Social Entrepreneurship, Really?

One of the things that struck me about the first chapter of our text, Entrepreneurship Strategy, was the need for a separate definition describing a type of entrepreneurship based in providing a form social value. This second definition implies a that traditional entrepreneurship has evolved into a form far removed from providing value for the customer base which drives its success. Don’t get me wrong, I’m also a part of the this consumerist society and have seen rise and fall of monolithic corporations like Enron.
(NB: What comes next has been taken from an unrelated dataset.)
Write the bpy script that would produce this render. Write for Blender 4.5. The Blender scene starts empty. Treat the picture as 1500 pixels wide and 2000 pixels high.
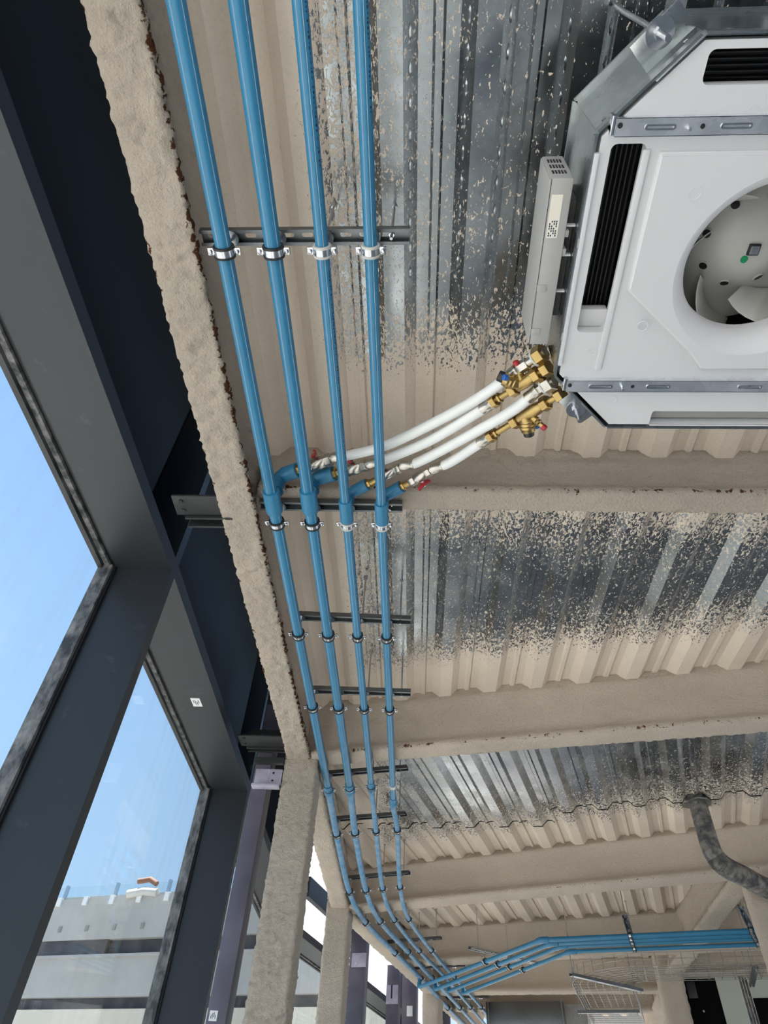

Yet, if one accepts the definition of entrepreneurship as the ability to seize opportunity for profit, the idea of taking unfair advantage of one’s customer base and sucking said opportunity dry is in direct opposition to long term profitability and business longevity. A second definition for social entrepreneurship also implies an acceptance that society will allow certain corporations to profit at its expense rather than enforcing a direct correlation between profitability and social value. This second implication is the most troubling as it stems from a much larger societal (although more U.S. centric) epidemic–the belief that everything is disposable. As we’ve seen, as this logic plays out, the consumer himself becomes vulnerable because he is also disposable. Social entrepreneurship may be a an attempt to reestablish the bonds between a business and the consumers it serves, but only time will tell if it once again will be the rule or merely an exception.